The various publications of Garner (1892, 1896, 1900) deal especially with the language habits of monkeys and apes, but observations bearing on ideation are reported.

Wallace (1869) describes certain features of the behavior of an infant orang utan whose mother he shot in Borneo. He also reports observations concerning the behavior of adult orang utans, many specimens of which were shot by him during his travels.

Early in the last century, Cuvier (1810) interested himself in studies of the intellectual characteristics of the orang utan, and his data, taken with those of Wallace, Sokolowski, and others similarly interested in the natural history of mind, give one a valuable glimpse of the life of the anthropoid ape.

Finally, the data brought together by Brehm (1864, 1875, 1888) in his famous Tierleben; by Darwin (1859, 1871) in "The Origin of Species," and other works, by Romanes (1900), especially in his books on mental evolution, by C. Lloyd Morgan (1906) in his several works on comparative psychology, and by Holmes (1911) in his discussion of the evolution of intelligence, contribute not unimportantly to our all too meagre knowledge of the mental life of the anthropoid apes.

My own results, viewed in the light of what one may learn from the literature, stand out as unique because of the method of research. Never before, so far as I have been able to learn, has any ape been subjected to observation under systematically controlled conditions for so long a period as six months. Moreover, my multiple-choice method has the merit of having yielded the first curve of learning for an anthropoid ape. This fact is especially interesting when one considers the nature of the particular curve. For so far as one may say by comparing it with the curves for various learning processes exhibited by other mammals, it is indicative of ideation of a high order, and possibly of reasoning. I do not wish to exaggerate the importance of my results, for as contrasted with what might be obtained by further study, and with what must be obtained if we are adequately to describe the mind of the orang utan, they are meager indeed.

Especially noteworthy, as evidences of ideation, in the results yielded by the multiple-choice method are (1) the use by the orang utan of several different methods in connection with each problem; (2) the suddenness of transition from method to method; (3) the final and perfect solution of problem I without diminution of the initial errors; (4) the dissociation of the act of turning in a circle from that of standing in front of a particular box.

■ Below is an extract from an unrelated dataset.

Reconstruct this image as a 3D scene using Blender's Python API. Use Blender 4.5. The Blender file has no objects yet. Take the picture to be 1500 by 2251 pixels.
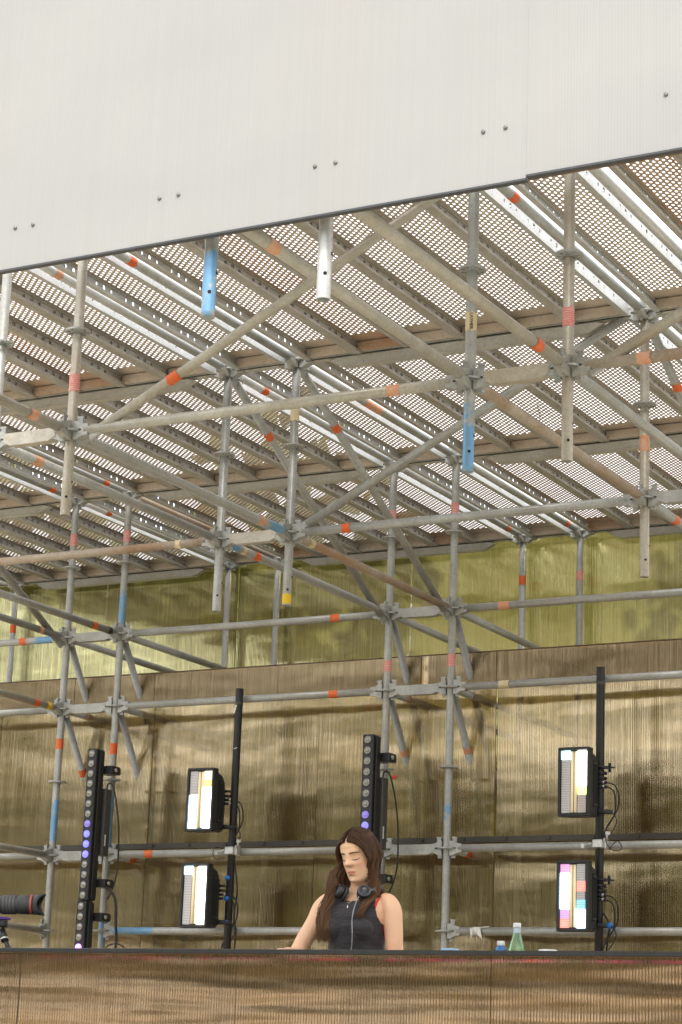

To these features of behavior others of minor importance might be added. But as they have been sufficiently emphasized in the foregoing detailed descriptions, I need only repeat my conclusion, from the summation of evidence, that this young orang utan exhibited numerous free ideas and simple thought processes in connection with the multiple-choice experiment. His ultimate failure to solve the second problem is peculiarly interesting, although in the light of other features of his behavior by no means indicative of inferior intelligence.

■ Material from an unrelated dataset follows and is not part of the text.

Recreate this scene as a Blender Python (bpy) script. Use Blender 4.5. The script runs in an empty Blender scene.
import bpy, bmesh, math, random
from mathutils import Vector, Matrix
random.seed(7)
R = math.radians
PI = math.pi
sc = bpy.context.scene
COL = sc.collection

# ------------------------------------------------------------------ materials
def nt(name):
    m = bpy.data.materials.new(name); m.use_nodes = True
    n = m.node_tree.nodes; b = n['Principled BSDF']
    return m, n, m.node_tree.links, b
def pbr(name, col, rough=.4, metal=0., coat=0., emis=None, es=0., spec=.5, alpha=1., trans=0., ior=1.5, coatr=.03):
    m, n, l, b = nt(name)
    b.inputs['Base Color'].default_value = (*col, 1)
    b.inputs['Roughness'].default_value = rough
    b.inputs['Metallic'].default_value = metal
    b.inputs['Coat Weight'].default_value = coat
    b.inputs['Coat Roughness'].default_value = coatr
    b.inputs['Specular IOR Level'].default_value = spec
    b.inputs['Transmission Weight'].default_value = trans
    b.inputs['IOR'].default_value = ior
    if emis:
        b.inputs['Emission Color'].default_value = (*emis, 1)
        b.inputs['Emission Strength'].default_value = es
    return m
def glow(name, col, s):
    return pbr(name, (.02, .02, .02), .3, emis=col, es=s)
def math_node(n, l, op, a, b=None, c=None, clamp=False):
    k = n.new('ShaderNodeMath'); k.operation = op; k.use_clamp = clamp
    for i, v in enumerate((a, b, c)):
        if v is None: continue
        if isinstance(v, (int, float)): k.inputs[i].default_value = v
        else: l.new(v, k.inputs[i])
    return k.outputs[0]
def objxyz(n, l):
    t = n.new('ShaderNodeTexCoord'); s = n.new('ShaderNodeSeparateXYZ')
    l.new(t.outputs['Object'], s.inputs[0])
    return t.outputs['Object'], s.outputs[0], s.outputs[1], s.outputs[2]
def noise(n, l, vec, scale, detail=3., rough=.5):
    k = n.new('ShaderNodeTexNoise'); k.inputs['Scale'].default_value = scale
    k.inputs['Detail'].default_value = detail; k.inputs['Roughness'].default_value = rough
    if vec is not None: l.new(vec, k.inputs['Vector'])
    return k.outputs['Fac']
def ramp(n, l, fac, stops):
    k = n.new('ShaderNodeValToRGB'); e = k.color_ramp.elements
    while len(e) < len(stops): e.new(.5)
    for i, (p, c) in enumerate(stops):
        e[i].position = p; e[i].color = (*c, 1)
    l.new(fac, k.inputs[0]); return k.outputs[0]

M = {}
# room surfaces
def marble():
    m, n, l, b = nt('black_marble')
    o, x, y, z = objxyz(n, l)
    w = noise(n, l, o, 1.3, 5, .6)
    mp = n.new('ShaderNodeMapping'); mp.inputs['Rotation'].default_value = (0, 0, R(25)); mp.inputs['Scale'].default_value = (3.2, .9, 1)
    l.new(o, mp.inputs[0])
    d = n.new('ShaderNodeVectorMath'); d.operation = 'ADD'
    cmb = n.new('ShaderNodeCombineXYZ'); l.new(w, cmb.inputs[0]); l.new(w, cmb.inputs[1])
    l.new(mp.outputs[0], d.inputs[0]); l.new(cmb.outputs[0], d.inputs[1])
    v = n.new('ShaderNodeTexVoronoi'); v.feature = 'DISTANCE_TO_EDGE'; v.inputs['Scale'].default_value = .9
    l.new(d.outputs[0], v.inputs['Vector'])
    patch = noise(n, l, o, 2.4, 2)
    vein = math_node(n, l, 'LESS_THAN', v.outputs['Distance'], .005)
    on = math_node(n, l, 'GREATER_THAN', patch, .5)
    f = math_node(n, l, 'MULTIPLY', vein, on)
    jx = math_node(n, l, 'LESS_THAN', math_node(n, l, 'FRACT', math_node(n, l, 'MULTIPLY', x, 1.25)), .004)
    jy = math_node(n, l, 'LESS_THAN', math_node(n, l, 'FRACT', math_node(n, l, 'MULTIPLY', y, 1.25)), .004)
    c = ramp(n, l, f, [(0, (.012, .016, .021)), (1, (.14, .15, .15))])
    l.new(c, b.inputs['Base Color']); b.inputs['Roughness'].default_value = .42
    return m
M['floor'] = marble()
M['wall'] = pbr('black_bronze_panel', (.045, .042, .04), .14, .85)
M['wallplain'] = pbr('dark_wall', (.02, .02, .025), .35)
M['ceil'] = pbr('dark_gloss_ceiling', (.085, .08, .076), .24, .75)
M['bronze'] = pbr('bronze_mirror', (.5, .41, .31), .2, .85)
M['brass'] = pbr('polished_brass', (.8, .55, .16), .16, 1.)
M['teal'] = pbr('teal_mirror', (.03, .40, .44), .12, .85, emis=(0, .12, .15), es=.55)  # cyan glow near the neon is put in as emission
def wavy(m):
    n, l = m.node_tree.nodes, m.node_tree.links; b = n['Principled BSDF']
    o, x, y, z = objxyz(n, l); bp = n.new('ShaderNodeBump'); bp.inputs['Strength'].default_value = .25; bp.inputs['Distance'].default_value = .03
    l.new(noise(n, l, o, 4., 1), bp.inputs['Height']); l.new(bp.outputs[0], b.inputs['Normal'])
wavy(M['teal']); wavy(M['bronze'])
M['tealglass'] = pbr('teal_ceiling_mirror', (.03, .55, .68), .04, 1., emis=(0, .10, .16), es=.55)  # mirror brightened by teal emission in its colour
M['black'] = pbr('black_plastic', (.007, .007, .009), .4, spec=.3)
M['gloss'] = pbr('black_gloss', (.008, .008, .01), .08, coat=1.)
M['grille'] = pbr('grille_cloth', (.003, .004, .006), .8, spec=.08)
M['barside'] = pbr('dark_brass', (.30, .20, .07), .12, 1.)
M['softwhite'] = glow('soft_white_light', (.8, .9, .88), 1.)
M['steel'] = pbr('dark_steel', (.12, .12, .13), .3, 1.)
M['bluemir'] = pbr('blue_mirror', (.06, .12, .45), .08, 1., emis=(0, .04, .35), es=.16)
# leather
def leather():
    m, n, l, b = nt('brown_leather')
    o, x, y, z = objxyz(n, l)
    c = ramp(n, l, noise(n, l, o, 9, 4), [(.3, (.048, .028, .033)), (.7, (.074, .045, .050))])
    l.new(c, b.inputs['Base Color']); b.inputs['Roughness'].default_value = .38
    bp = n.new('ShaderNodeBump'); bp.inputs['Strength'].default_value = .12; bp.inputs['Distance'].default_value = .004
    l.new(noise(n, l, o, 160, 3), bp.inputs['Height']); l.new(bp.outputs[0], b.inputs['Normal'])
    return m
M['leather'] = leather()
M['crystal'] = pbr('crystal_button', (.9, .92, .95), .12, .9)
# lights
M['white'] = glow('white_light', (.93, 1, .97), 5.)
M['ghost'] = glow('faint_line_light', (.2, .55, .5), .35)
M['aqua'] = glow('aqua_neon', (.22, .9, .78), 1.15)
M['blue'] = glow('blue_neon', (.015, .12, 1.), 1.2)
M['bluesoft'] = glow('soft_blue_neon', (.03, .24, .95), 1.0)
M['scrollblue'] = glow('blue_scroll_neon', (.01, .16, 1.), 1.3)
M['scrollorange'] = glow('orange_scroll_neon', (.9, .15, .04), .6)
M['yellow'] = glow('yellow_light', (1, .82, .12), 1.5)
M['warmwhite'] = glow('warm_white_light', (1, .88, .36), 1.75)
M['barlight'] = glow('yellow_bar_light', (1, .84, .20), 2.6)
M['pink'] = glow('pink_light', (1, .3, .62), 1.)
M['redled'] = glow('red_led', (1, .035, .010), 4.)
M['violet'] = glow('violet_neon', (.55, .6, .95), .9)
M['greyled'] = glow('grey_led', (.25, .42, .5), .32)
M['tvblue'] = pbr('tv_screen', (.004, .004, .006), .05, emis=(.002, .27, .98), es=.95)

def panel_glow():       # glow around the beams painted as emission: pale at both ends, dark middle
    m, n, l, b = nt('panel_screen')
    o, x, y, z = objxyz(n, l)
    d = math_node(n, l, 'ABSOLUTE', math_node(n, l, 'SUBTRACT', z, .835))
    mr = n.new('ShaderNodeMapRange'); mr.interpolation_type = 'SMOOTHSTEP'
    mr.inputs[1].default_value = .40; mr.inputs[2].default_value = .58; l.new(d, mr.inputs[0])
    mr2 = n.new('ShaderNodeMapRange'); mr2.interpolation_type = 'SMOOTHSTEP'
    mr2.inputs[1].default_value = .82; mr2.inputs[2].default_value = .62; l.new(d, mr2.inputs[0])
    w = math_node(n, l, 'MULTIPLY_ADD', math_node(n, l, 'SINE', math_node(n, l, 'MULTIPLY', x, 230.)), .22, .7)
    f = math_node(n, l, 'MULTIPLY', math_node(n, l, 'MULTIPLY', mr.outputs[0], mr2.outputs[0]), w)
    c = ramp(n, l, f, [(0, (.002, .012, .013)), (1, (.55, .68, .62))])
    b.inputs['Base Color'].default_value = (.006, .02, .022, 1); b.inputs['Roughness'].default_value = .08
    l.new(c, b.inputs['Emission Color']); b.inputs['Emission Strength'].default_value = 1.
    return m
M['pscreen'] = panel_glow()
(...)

The various supplementary experimental tests which I employed are in no wise importantly distinguished from those used by other observers. The box stacking experiment has, according to my private information, been used by Koehler. It is obviously important that such tests be applied in the same manner to individuals not only of the different genera of anthropoid apes, but of different ages, sex, and condition of training.

The box stacking experiment, although it yielded complete success only as a result of suggestion on my part, proved far more interesting during its progress than any other portion of my work. In connection with it, the orang utan exhibited surprisingly diverse and numerous efforts to meet the demands of the situation. It is fair to characterize him as inventive, for of the several possible ways of obtaining the banana which were evident to the experimenter, the ape voluntarily used all but two or three, and one of these he subsequently used on the basis of imitation.

Had Julius been physically and mentally mature, my results would undoubtedly have been much more impressively indicative of ideas, but even as matters stand, the survey of my experimental records and supplementary notes force me to conclude that as contrasted with the monkeys and other mammals, the orang utan is capable of expressing free ideas in considerable number and of using them in ways highly indicative of thought processes, possibly even of the rational order. But contrasted with that of man the ideational life of the orang utan seems poverty stricken. Certainly in this respect Julius was not above the level of the normal three-year-old child.